Constance Lewallen Adjunct Curator at the University of California, Berkeley, Art Museum and Pacific Film Archive and Dore Bowen writer, curator, and Associate Professor of Art History and Visual Culture at San José State University
In their book Bruce Nauman: Spatial Encounters Constance M. Lewallen and Dore Bowen examine the way Nauman’s architectural installations, which begin in 1969 and continue into the 1970s and beyond, place the participant’s body within a field of powerful forces that variously destabilize, confound, and frustrate in order to heighten awareness and test the limits of subjectivity. In discussing the book, Lewallen and Bowen offer their unique perspectives on the topic. Lewallen will discuss Nauman’s architectural work in historical perspective by considering his extensive investigation into corridors, rooms, and other architectural installations. Bowen will discuss her recent reinstallation of Nauman’s Corridor Installation with Mirror—San Jose Installation (Double Wedge Corridor with Mirror) (1970), a project that resulted in exciting research discoveries and ultimately a fresh lens through which to view this and related installations by Nauman.
THURSDAY, 3 MAY 2018, 6.30 PM
George Skins a Fox. Vom Remake des animalischen Körpers bei Bruce Nauman
(George Skins a Fox. On Bruce Nauman’s remaking of the animal body)

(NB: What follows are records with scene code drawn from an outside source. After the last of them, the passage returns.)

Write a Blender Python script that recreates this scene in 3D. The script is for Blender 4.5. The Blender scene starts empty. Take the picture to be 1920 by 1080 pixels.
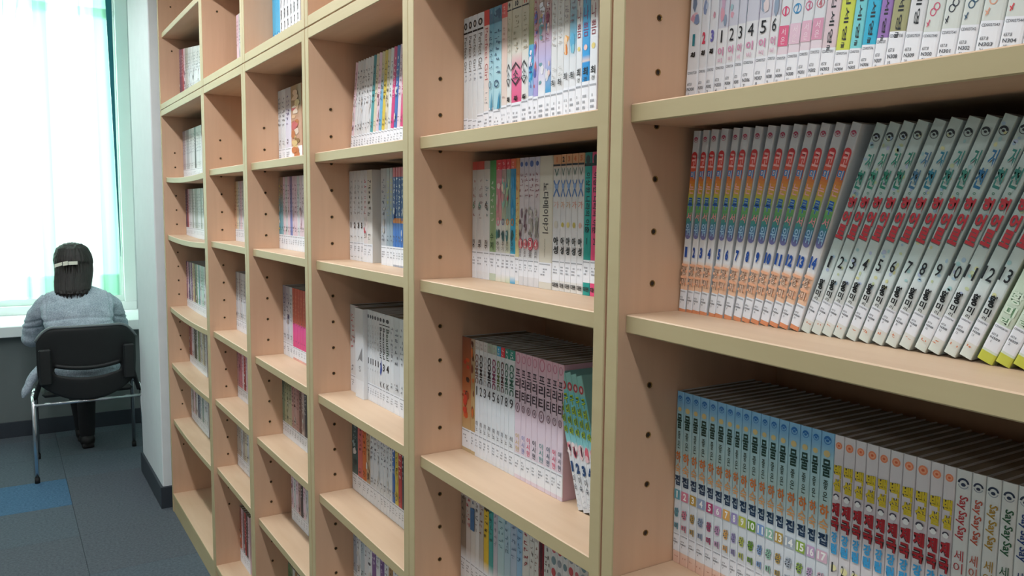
import bpy, bmesh, math, random
from mathutils import Vector, Matrix

# ------------------------------------------------------------------ camera, world, light, exposure
scene = bpy.context.scene
COL = scene.collection
R = math.radians
vs = scene.view_settings
vs.view_transform = 'Standard'
vs.look = 'None'
vs.gamma = 1.0
vs.use_curve_mapping = False
vs.exposure = 0.0

cam_d = bpy.data.cameras.new('camera')
cam = bpy.data.objects.new('camera', cam_d)
COL.objects.link(cam)
scene.camera = cam
cam_d.sensor_width = 36.0
cam_d.lens = 1529.78 * 36.0 / 1920.0
cam_d.clip_start = 0.02
yaw, pit, rol = R(57.9266), R(5.65478), R(0.574379)
fwd = Vector((-math.sin(yaw) * math.cos(pit), math.cos(yaw) * math.cos(pit), -math.sin(pit)))
rgt = Vector((math.cos(yaw), math.sin(yaw), 0))
upv = rgt.cross(fwd)
cr = math.cos(rol) * rgt + math.sin(rol) * upv
cu = -math.sin(rol) * rgt + math.cos(rol) * upv
mw = Matrix((cr, cu, -fwd)).transposed().to_4x4()
mw.translation = Vector((0, -0.657, 1.498))
cam.matrix_world = mw

world = bpy.data.worlds.new('overcast_sky')
scene.world = world
world.use_nodes = True
wn = world.node_tree.nodes['Background']
wn.inputs[0].default_value = (0.90, 0.98, 1.0, 1)
wn.inputs[1].default_value = 7.0

TUBE_Y, TUBE_Z = -0.556, 2.60        # row of tubes hung over the aisle
TUBE_W = {-5.4: 2.2, -4.1: 6.5, -2.8: 18.0, -1.5: 17.0, -0.2: 5.2, 1.1: 11.5}   # watts of each tube over the aisle
FILL_W = 5.6                         # watts per tube of the fill rows added further into the room

# ------------------------------------------------------------------ helpers
def lin(c):
    if isinstance(c, str):
        c = c.lstrip('#')
        c = tuple(int(c[i:i + 2], 16) / 255 for i in (0, 2, 4))
    return tuple((v / 12.92 if v <= 0.04045 else ((v + 0.055) / 1.055) ** 2.4) for v in c)

def mix(a, b, t):
    return tuple(x + (y - x) * t for x, y in zip(a, b))

def new_mat(name):
    m = bpy.data.materials.new(name)
    m.use_nodes = True
    nt = m.node_tree
    return m, nt, nt.nodes['Principled BSDF']

def simple(name, col, rough=0.6, metal=0.0, noise=None, bump=None, spec=None):
    m, nt, b = new_mat(name)
    b.inputs['Base Color'].default_value = (*lin(col), 1)
    b.inputs['Roughness'].default_value = rough
    b.inputs['Metallic'].default_value = metal
    if spec is not None:
        b.inputs['Specular IOR Level'].default_value = spec
    tc = nt.nodes.new('ShaderNodeTexCoord')
    if noise:
        sc, amt = noise
        n = nt.nodes.new('ShaderNodeTexNoise')
        n.inputs['Scale'].default_value = sc
        n.inputs['Detail'].default_value = 5
        nt.links.new(tc.outputs['Object'], n.inputs['Vector'])
        r = nt.nodes.new('ShaderNodeValToRGB')
        c = lin(col)
        r.color_ramp.elements[0].position = 0.3
        r.color_ramp.elements[1].position = 0.7
        r.color_ramp.elements[0].color = (*[v * (1 - amt) for v in c], 1)
        r.color_ramp.elements[1].color = (*[min(1, v * (1 + amt)) for v in c], 1)
        nt.links.new(n.outputs['Fac'], r.inputs['Fac'])
        nt.links.new(r.outputs['Color'], b.inputs['Base Color'])
    if bump:
        sc, st, dist = bump
        n = nt.nodes.new('ShaderNodeTexNoise')
        n.inputs['Scale'].default_value = sc
        n.inputs['Detail'].default_value = 4
        nt.links.new(tc.outputs['Object'], n.inputs['Vector'])
        bp = nt.nodes.new('ShaderNodeBump')
        bp.inputs['Strength'].default_value = st
        bp.inputs['Distance'].default_value = dist
        nt.links.new(n.outputs['Fac'], bp.inputs['Height'])
        nt.links.new(bp.outputs['Normal'], b.inputs['Normal'])
    return m

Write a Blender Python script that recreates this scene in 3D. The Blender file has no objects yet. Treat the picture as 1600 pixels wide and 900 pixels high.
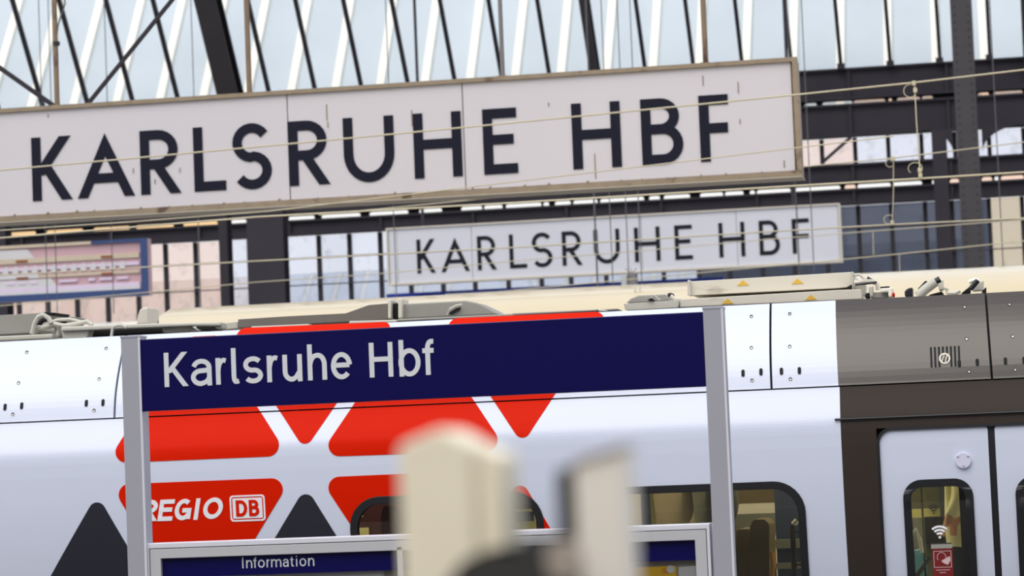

Petra Lange-Berndt Professor for Modern and Contemporary Art at the Kunstgeschichtliches Seminar, Universität Hamburg
Based on installations such as his 1988 Hanging Carousel (George Skins a Fox) and his Animal Pyramids, this lecture addresses the theme of animals within the oeuvre of Bruce Nauman. For his installations, the artist uses serially produced polyurethene foam molds of the kind used by taxidermists in their preparation of mounted animals. By way of these objects and materials, Nauman explores the relationship between human and animal, dressage and training, the preparation and processing of bodies, and the Wild West cliché. What body images can be discerned? How are traditional notions of, say, hunting trophies or the subjugation of nature evaluated and expanded?